Your task is to gather the lines below that hold the string "scene".

----- Provided records -----

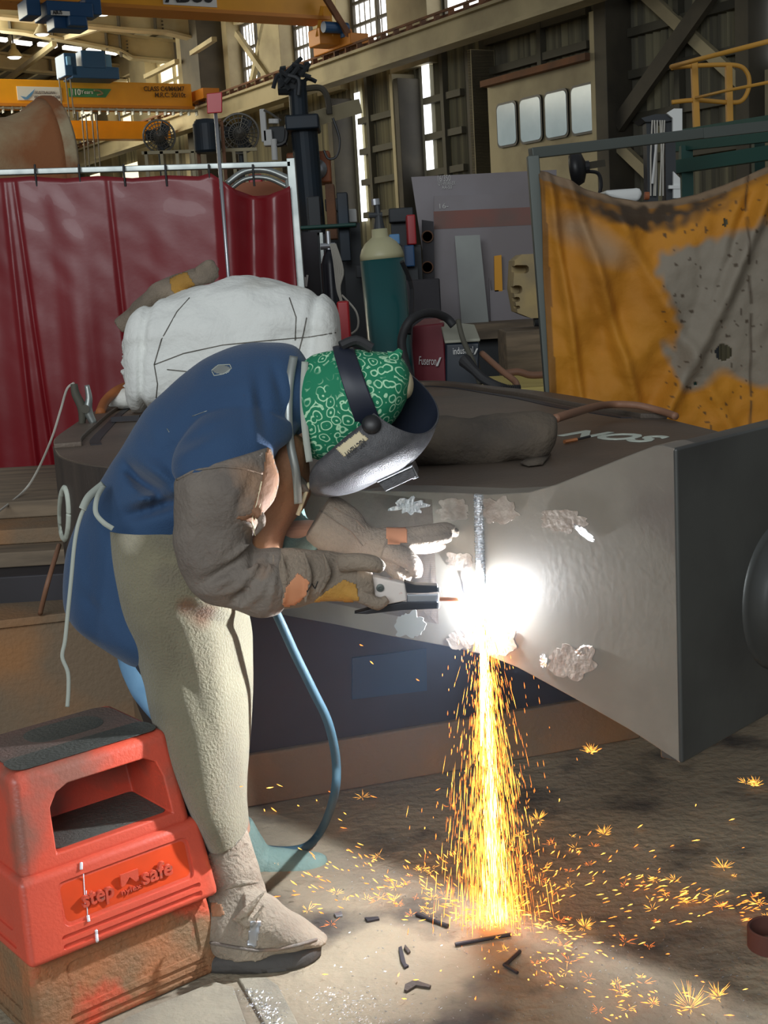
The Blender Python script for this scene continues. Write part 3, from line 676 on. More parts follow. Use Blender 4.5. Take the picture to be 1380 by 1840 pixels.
# pipe frame legs to the ground for the raised clutter
for x, y, Y, lab in ((567, 420, 12, 'stand below the dark upright machine'), (604, 380, 13, 'stand below the blue grey motor box'), (720, 400, 11, 'stand below the dark pump unit'), (630, 400, 11.5, 'stand below the white machine head'), (708, 440, 10, 'stand below the light blue box'), (733, 480, 10.2, 'stand below the dark blue crate'), (739, 440, 10.4, 'stand below the narrow red locker')):
    q = P(x, y, Y); tag(MB().box((q.x, Y+.2, q.z/2), (.16, .16, q.z)).build('pedestal', 'machine_dark'), 'dark '+lab, 'stand')
t = thing('hoop_frame', 'curved grey hoop frame showing behind the lowered red curtain', 'frame', P(450, 320, 8))
MB().tube([P(408, 330, 8), P(440, 308, 8), P(480, 306, 8), P(520, 322, 8)], .02, 8, smooth=6).build('hoop', 'galv', t, smooth=True)
MB().tube([P(408, 345, 8.05), P(440, 322, 8.05), P(480, 320, 8.05), P(520, 338, 8.05)], .015, 8, smooth=6).build('lower_hoop', 'galv', t, smooth=True)
mb = MB(); q = P(408, 330, 8); mb.cyl(V((q.x, 8, 0)), q, .02, 8); q = P(518, 322, 8); mb.cyl(V((q.x, 8, 0)), q, .02, 8); mb.build('post', 'galv', t)
simple('red_toolbox', 'small red box behind the curtain beneath the hoop', 'box', 'red_paint', 447, 312, 470, 330, 8.5, .2)
q = P(458, 330, 8.6); tag(MB().box((q.x, 8.65, q.z/2), (.5, .4, q.z)).build('locker', 'orange_red'), 'orange locker under the small red box', 'locker')
# rusty flanged pipe, upper left
pc = P(20, 262, 8.2)
t = thing('flanged_pipe', 'huge rusty pipe with pale worn flange lying behind red curtain', 'pipe', pc)
ax = V((1, .62, 0)).normalized(); c0 = P(70, 302, 8.2)
MB().lathe([(.29, -1.8), (.29, -.30), (.30, -.18), (.335, -.08), (.39, -.01), (.42, .04)], c0, ax, 48).build('pipe_body', 'rust_orange', t, smooth=True)
MB().lathe([(.38, .03), (.42, .03), (.43, .05), (.43, .10), (.40, .12), (.2, .12)], c0, ax, 48).build('flange', 'flange_pale', t, bevel=.008)
mb = MB()
for dx in (-1.2, -.1): mb.box(V((c0.x+dx, c0.y, (c0.z-.25)/2)), (.15, .7, c0.z-.22))
mb.build('stand', 'steel_dark', t)
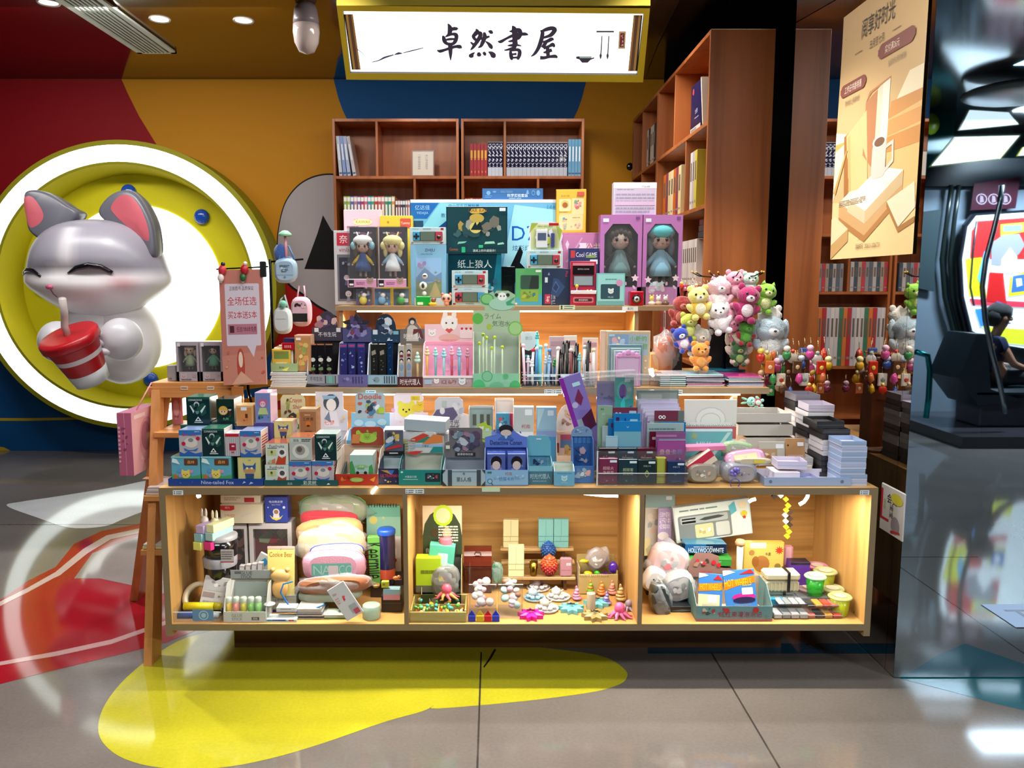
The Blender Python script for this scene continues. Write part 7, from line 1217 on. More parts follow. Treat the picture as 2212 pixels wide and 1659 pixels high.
for px,c,a_,lab in (((1642,955,1698,990),'#b0aca0','r .08 .1 .7 .7 #a88868;b .1 .15 .7 .65 5 3 #8c5c40,#d8c8a0,#b0a890;g .65 .72 .95 .9 #d8dce0','clear sleeve of brown hair clips'),((1700,948,1742,990),'#a88058','r .1 .05 .9 .4 #b89880;b .1 .08 .9 .38 8 3 #a04040,#c89090;g .6 .72 .92 .86 #d8dce0;s .12 .75 .06 4 #2c2018','kraft card of red beads')):
    BX(px,2.90,.01,c,a_,'hair_clip_card',lab+' leaning before the grey trays','card',z=z0+.03,mat='G',rx=-12)
def pouch(px,y,t,col,lab,cat='pouch',name='zip_pouch',mat='K',a_='',z=None,wrap=0,ry=0,rx=0,trim=None,parts=()):
    x,zb,w,h=rpx(*px,y,z);e=empty(name,(x,y+t/2,zb+h/2),(math.radians(rx),math.radians(ry),0));tag(e,lab,cat);HT[e.name]=zb+h
    b=MB();n=24;vs=[];L=7
    for j in range(L+1):
        tt=-1+2*j/L;q=.74+.26*(max(0,1-tt*tt))** .5
        for i in range(n):
            a=2*pi*i/n;c,s=math.cos(a),math.sin(a);k=(abs(c)** 3.2+abs(s)** 3.2)** (-1/3.2);vs.append((w/2*c*k*q,tt*t/2,h/2*s*k*q))
    b.add(vs,[(j*n+i,j*n+(i+1)%n,(j+1)*n+(i+1)%n,(j+1)*n+i) for j in range(L) for i in range(n)],col,mat,True)
    for j in (0,L):b.add(vs[j*n:j*n+n],[tuple(range(n))],col,mat)
    if a_:art(b,(-w*.36,-t/2-.0006,-h*.33),(w*.72,0,0),(0,0,h*.66),a_,'P',.0008,Vector((0,-1,0)))
    b.build('body',e)
    if trim:b=MB();b.tube([vs[(L // 2)*n+i] for i in list(range(0,n // 2+1))],.0028,trim,'S',6);b.build('zip',e)
    if wrap:b=MB();b.ell((0,-.002,0),(w*.54,t*.62,h*.56),'#fff','Q',22,lump=.16,seed=int(px[0]));b.build('plastic_wrap',e)
    for nm,fn in parts:b=MB();fn(b,w,h,t);b.build(nm,e)
    return e
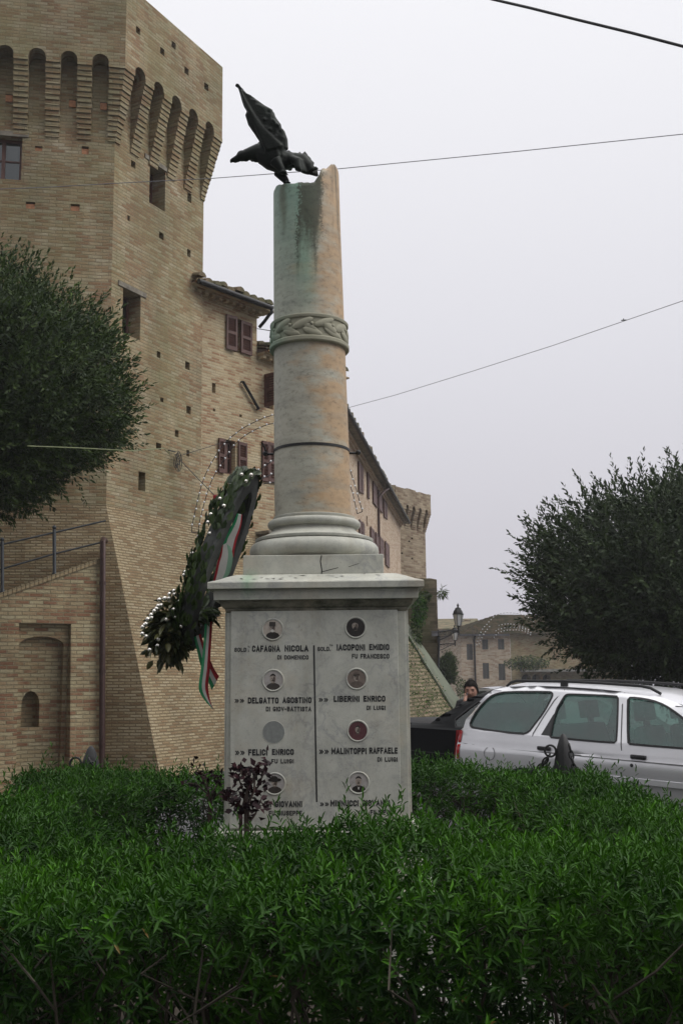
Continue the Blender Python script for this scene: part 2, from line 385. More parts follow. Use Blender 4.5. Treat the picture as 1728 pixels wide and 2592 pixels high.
def casement(F, h, n, parent, name='window', bars=1, leaves=2):
    """wooden window frame with panes set n behind the wall face, inside hole h"""
    mb = MB(); u0, u1, v0, v1 = h['u0'] + .003, h['u1'] - .003, h['v0'] + .003, h['v1'] - .003; t = .055
    fbox(mb, F, u0, u0 + t, v0, v1, -n - .05, -n); fbox(mb, F, u1 - t, u1, v0, v1, -n - .05, -n)
    fbox(mb, F, u0 + t, u1 - t, v0, v0 + t, -n - .05, -n); fbox(mb, F, u0 + t, u1 - t, v1 - t, v1, -n - .05, -n)
    for k in range(1, leaves):
        c = u0 + (u1 - u0) * k / leaves; fbox(mb, F, c - .035, c + .035, v0 + t, v1 - t, -n - .048, -n + .008)
    for k in range(1, bars + 1):
        c = v0 + (v1 - v0) * k / (bars + 1); fbox(mb, F, u0 + t, u1 - t, c - .014, c + .014, -n - .04, -n - .006)
    o = mb.build(name, MAT['wood'], parent)
    g = MB(); fbox(g, F, u0 + t, u1 - t, v0 + t, v1 - t, -n - .034, -n - .028); g.build('pane', MAT['pane'], o)
    return o
def shutter(F, u0, u1, v0, v1, parent, hinge=None, ang=0.0, n=.02, name='shutter', slats=True):
    """louvred leaf lying on the wall, or swung by ang about its hinge edge ('l' or 'r')"""
    mb = MB(); w = u1 - u0; t = .035
    if hinge == 'l':
        G = lambda u, v, q=0: F(u0 + (u - u0) * math.cos(ang) - q * math.sin(ang), v, n + (u - u0) * math.sin(ang) + q * math.cos(ang))
    elif hinge == 'r':
        G = lambda u, v, q=0: F(u1 - (u1 - u) * math.cos(ang) + q * math.sin(ang), v, n + (u1 - u) * math.sin(ang) + q * math.cos(ang))
    else: G = lambda u, v, q=0: F(u, v, n + q)
    s = min(.06, w * .16)
    for a, b, c, d in ((u0, u0 + s, v0, v1), (u1 - s, u1, v0, v1), (u0 + s, u1 - s, v0, v0 + .09), (u0 + s, u1 - s, v1 - .07, v1), (u0 + s, u1 - s, (v0 + v1) / 2 - .035, (v0 + v1) / 2 + .035)):
        fbox(mb, G, a, b, c, d, 0, t)
    if slats:
        k = max(4, int((v1 - v0 - .2) / .05))
        for i in range(k):
            z = v0 + .09 + (v1 - v0 - .16) * (i + .2) / k
            mb.quad(G(u0 + s, z, .004), G(u1 - s, z, .004), G(u1 - s, z + .045, .026), G(u0 + s, z + .045, .026))
            mb.quad(G(u0 + s, z, .004), G(u0 + s, z + .045, .026), G(u1 - s, z + .045, .026), G(u1 - s, z, .004))
    else: fbox(mb, G, u0 + s, u1 - s, v0 + .09, v1 - .07, .008, .026)
    return mb.build(name, MAT['wood'], parent)
# ================================================================== TOWERS
HA = 2 * math.pi / 7
def tower(name, label, C, ang0, side, vbase, v0, vsp, vtop, P, nn, nw, holes, mats, steps=15, ranges=None, rough_top=0.0):
    """seven-sided tower; C is the near corner between face 0 (left) and face 1 (right); ang0 direction of face 0"""
    root = thing(name, label, 'tower', (C[0], C[1], 0))
    inv = Matrix.Translation((-C[0], -C[1], 0))
    d0 = Vector((math.cos(ang0), math.sin(ang0), 0)); A = Vector((C[0], C[1], 0)) - d0 * side
    faces = []; p = A
    for k in range(7):
        d = Vector((math.cos(ang0 + k * HA), math.sin(ang0 + k * HA), 0)); faces.append(Face(p, d)); p = p + d * side
    body = MB(); corb = MB(); T = math.tan(HA / 2)
    for k, F in enumerate(faces):
        wall(body, F, 0, side, vbase, vtop - .4, holes.get(k, []), 0)
        c = [side * (i + .5) / nn for i in range(nn)]
        # stepped corbel courses
        hst = (vsp - v0) / steps
        pj = -P * T
        piers = [(None, c[0] - nw / 2)] + [(a + nw / 2, b - nw / 2) for a, b in zip(c, c[1:])] + [(c[-1] + nw / 2, None)]
        for i in range(steps):
            n = P * (i + 1) / steps + random.uniform(-.006, .006); z0, z1 = v0 + hst * i, v0 + hst * (i + 1) - .007
            nprev = P * i / steps
            for a, b in piers:
                aa = -n * T if a is None else a + random.uniform(-.008, .008); bb = side + n * T if b is None else b + random.uniform(-.008, .008)
                corb.face([F(aa, z0, n), F(bb, z0, n), F(bb, z1, n), F(aa, z1, n)], [(aa, z0), (bb, z0), (bb, z1), (aa, z1)])
                corb.face([F(aa, z0, 0), F(bb, z0, 0), F(bb, z0, n), F(aa, z0, n)], [(aa, z0), (bb, z0), (bb, z0 + n), (aa, z0 + n)])
                corb.face([F(aa, z1, n), F(bb, z1, n), F(bb, z1, 0), F(aa, z1, 0)], [(aa, z0), (bb, z0), (bb, z0 + n), (aa, z0 + n)])
                if a is not None: corb.face([F(aa, z0, 0), F(aa, z0, n), F(aa, z1, n), F(aa, z1, 0)], [(aa - n, z0), (aa, z0), (aa, z1), (aa - n, z1)])
                if b is not None: corb.face([F(bb, z0, n), F(bb, z0, 0), F(bb, z1, 0), F(bb, z1, n)], [(bb, z0), (bb + n, z0), (bb + n, z1), (bb, z1)])
        # parapet with little arches
        us = []; r = nw / 2; ns = 8
        ph = holes.get(('p', k), [])
        prev = -P * T; vm = vsp + r + .02
        for cc in c:
            a = cc - r
            corb.face([F(prev, vsp, P), F(a, vsp, P), F(a, vm, P), F(prev, vm, P)], [(prev, vsp), (a, vsp), (a, vm), (prev, vm)])
            corb.face([F(prev, vsp, 0), F(a, vsp, 0), F(a, vsp, P), F(prev, vsp, P)])
            for j in range(ns):
                t0, t1 = math.pi * (1 - j / ns), math.pi * (1 - (j + 1) / ns)
                x0, y0, x1, y1 = cc + r * math.cos(t0), vsp + r * math.sin(t0), cc + r * math.cos(t1), vsp + r * math.sin(t1)
                corb.face([F(x0, y0, P), F(x1, y1, P), F(x1, vm, P), F(x0, vm, P)], [(x0, y0), (x1, y1), (x1, vm), (x0, vm)])
                corb.face([F(x0, y0, 0), F(x1, y1, 0), F(x1, y1, P), F(x0, y0, P)], [(x0, 0), (x1, 0), (x1, P), (x0, P)])
            prev = cc + r
        e = side + P * T
        corb.face([F(prev, vsp, P), F(e, vsp, P), F(e, vm, P), F(prev, vm, P)], [(prev, vsp), (e, vsp), (e, vm), (prev, vm)])
        FP = Face(F.P, F.d, off=P)
        wall(corb, FP, -P * T, e, vm, vtop, ph, 0)
        if rough_top:
            u = -P * T
            while u < e - .05:
                w = random.uniform(.18, .4)
                if random.random() < .75: fbox(corb, F, u, min(e, u + w), vtop - .02, vtop + random.uniform(.02, rough_top), P - .3, P + random.uniform(-.03, .02))
                u += w
    # flat top
    ring = [F(-P * T, vtop, P) for F in faces]; corb.face(ring, [(q.x, q.y) for q in ring])
    for mb, nm in ((body, 'tower_wall'), (corb, 'machicolation')):
        mb.v = [tuple(inv @ Vector(q)) for q in mb.v]; mb.build(nm, mats, root)
    return root, faces, inv
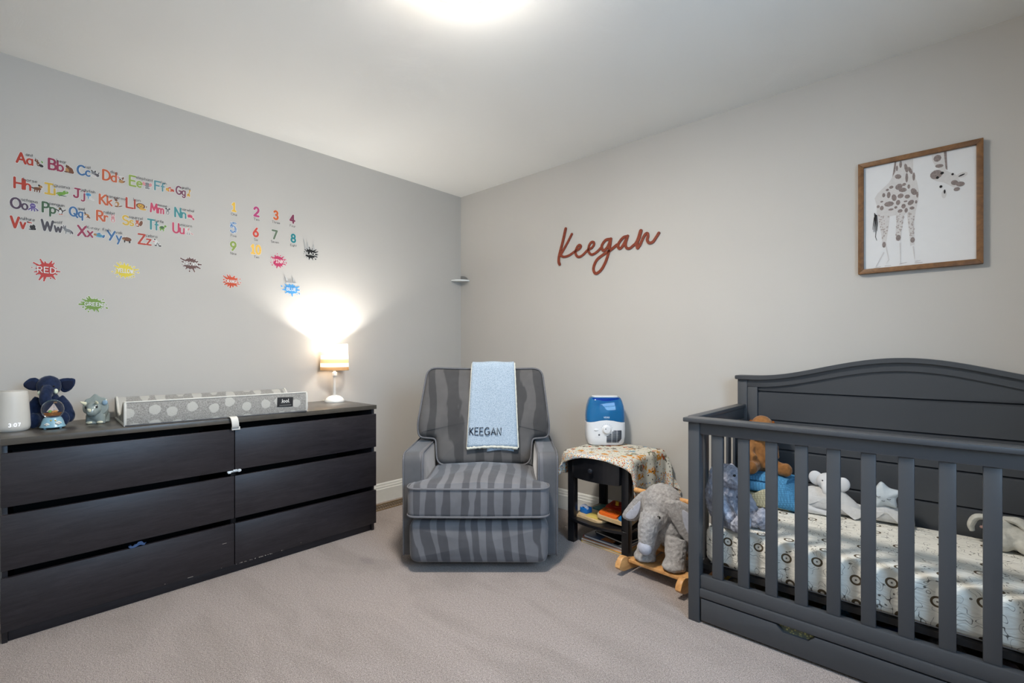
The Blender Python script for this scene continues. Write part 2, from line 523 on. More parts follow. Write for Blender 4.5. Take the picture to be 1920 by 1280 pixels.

-----

# Problem solution:
The Blender Python script for this scene continues. Write part 3, from line 676 on. More parts follow. Use Blender 4.5. Take the picture to be 1380 by 1840 pixels.
The Blender Python script for this scene continues. Write part 7, from line 1217 on. More parts follow. Treat the picture as 2212 pixels wide and 1659 pixels high.
Continue the Blender Python script for this scene: part 2, from line 385. More parts follow. Use Blender 4.5. Treat the picture as 1728 pixels wide and 2592 pixels high.
The Blender Python script for this scene continues. Write part 2, from line 523 on. More parts follow. Write for Blender 4.5. Take the picture to be 1920 by 1280 pixels.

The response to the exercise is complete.